The TN-C system is also available for private generation facilities.

The letters have the following significance

The first letter (T) indicates that at least one point of the supply is connected directly to earth.

The second letter (N) indicates that exposed metalwork is connected to the supplier's earth.

The third letter (S) indicates the neutral and earth are totally separate systems, (C) indicates they are combined.

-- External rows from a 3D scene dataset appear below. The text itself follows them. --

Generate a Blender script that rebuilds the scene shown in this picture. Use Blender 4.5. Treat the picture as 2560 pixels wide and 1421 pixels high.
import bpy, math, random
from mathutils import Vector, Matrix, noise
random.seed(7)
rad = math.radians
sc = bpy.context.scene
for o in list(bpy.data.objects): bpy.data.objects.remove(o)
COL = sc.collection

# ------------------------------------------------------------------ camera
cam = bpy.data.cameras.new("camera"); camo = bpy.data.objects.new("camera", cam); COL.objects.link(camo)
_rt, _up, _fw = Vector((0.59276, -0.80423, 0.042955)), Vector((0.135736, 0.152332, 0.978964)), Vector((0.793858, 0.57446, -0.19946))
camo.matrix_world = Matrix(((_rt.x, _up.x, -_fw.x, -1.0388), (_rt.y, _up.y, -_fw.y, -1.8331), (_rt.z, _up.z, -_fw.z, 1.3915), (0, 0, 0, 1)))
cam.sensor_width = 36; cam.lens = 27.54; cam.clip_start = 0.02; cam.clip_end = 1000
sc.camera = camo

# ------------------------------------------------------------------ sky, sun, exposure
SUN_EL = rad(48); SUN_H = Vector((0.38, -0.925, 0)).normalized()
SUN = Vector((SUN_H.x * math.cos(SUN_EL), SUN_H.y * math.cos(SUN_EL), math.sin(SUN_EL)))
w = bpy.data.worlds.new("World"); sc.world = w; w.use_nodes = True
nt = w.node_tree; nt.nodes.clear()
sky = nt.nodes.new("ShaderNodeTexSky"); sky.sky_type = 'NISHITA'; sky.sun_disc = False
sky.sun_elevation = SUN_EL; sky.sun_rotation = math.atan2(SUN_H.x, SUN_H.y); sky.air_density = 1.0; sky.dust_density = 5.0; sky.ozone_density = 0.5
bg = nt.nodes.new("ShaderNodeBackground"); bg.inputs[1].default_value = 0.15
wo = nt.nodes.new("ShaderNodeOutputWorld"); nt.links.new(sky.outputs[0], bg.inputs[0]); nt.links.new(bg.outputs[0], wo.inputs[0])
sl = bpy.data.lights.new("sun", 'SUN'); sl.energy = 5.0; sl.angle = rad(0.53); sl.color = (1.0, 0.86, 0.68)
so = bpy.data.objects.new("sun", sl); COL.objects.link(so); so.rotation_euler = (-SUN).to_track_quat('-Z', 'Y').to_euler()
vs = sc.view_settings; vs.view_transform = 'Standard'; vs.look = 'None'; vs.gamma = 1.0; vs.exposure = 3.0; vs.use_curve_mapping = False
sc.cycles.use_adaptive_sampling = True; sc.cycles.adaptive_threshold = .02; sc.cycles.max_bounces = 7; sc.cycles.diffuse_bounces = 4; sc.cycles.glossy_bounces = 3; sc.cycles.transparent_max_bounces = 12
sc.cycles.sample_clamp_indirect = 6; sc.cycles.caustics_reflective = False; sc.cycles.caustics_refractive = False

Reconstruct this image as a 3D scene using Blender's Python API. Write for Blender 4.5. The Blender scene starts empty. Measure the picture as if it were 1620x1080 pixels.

The -C-S indicates multiple cross connections between earth and neutral (hence PME = protective multiple earthing)

go well


Joined Mar 24, 2008
No, you have this wrong. There is no circumstance where the ground wire should carry current, ever, in the USA or EU.


Joined Nov 21, 2011
A couple of points. GFI's operate by sensing the difference in current between the hot and neutral legs. If there is a difference in current, they open the hot lead. A difference indicates there is a current flow, hopefully through the 3rd wire, but maybe through the operator.
They do NOT need a ground lead to operate. Had this discussion with an snipe O3. (He bought dinner). As for grounds and neutrals, this discussion does not apply to PR, here we use the carrier as neutral. I have a metal pole on the property. A ground wire is welded to the pole but is broken at the ground rod, I was told this ground is not necessary as the house has a rod, the pole is buried and there is a guy wire. Even so it is a bit disheartening to see a black wire with with white tape, butt connected to the carrier.
We don't have copper wire thieves here, we use AL.